KYIV, July 11 (Reuters) – Ukraine said on Monday its troops had caught occupying Russian troops “in a trap” in the shattered eastern city of Bakhmut, where its forces have been gaining ground as part of their counter offensive.
Russian accounts of the fighting said Moscow’s forces have repelled or contained Ukrainian advances in the east and south.
More than 500 days into the invasion, Ukraine’s counter offensive which began early last month has focused on capturing clusters of villages in the southeast and moving in on Russian forces holding Bakhmut.
Officials on Monday noted advances in both sectors.
“Bakhmut. The enemy is caught in a trap,” General Oleksander Syrskyi, in charge of Ukraine’s ground forces, said bluntly on the Telegram messaging app. “The city is under the fire control of (our) defence forces…the enemy is being pushed out of their positions.”
In the south, General Oleksander Tarnavskyi said on Telegram Ukrainian forces were “on the move” and Russian forces had lost the equivalent of hundreds of men over 24 hours.
President Volodymyr Zelenskiy has said the counter offensive, boosted by supplies of sophisticated Western weaponry, is proceeding more slowly than Ukraine had hoped.
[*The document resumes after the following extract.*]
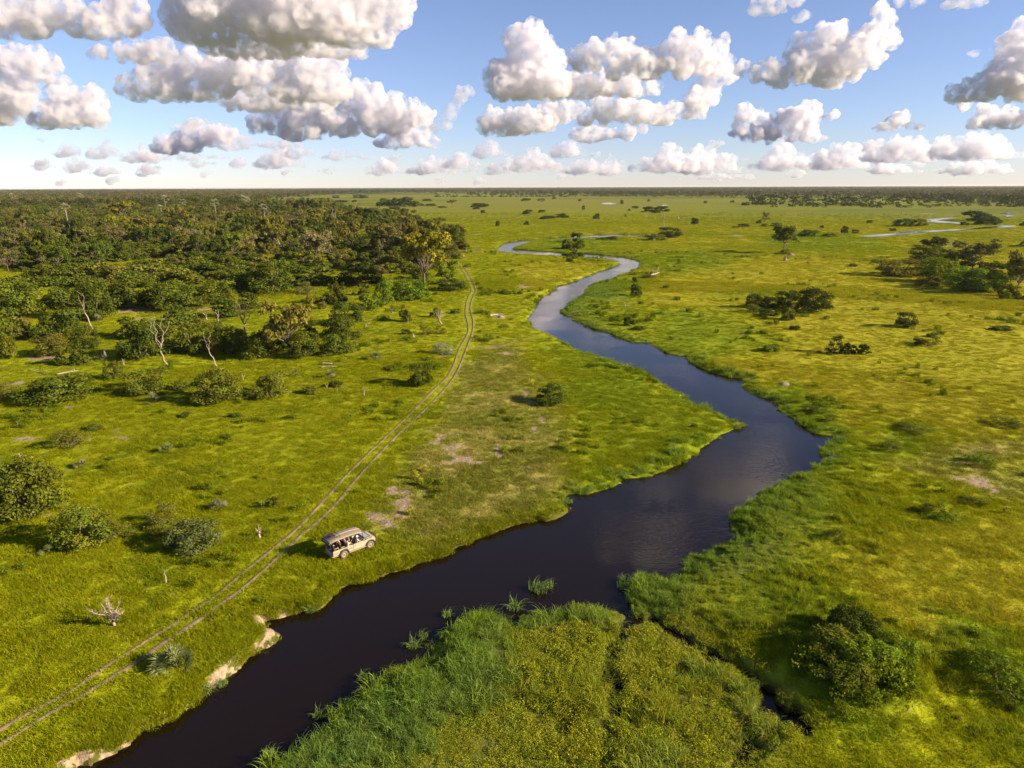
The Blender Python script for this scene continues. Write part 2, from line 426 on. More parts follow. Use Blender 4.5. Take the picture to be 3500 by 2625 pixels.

Military analysts say Kyiv wanted to point to at least a degree of success to leaders attending the NATO summit in Lithuania starting on Tuesday.
The Russian Defence Ministry said its forces had repelled Ukrainian attacks in three areas of Donetsk region, including Klishchiivka, the focus of clashes in recent days near Bakhmut.
The ministry also said Russian forces thwarted Ukrainian attacks in the south, including near the village of Rivnopil, which Ukrainian forces said they captured two weeks ago.
Ukraine’s Deputy Defence Minister, Hanna Maliar, said on Telegram that over the past week Kyiv’s troops had taken back 10.2 square km (3.9 sq miles) of territory in the south and four sq km in the east.
And the Ukrainian military said its troops had now retaken 169 sq km on the southern front, and 24 sq km around Bakhmut since the counteroffensive began.
Reuters could not verify the situation on the battlefield, and Russia has not acknowledged Ukrainian gains.
Moscow says fighting has been heavy since the counteroffensive began. Its forces still hold swathes of territory in eastern and southern Ukraine following its full-scale invasion on Feb. 24, 2022.
Ukraine also reported new Russian attacks on civilian sites.
An attack on a humanitarian aid distribution point in the southeast killed seven people, emergency services said, and two people were killed by Russian shelling in the east.
Russia denies targeting civilian areas.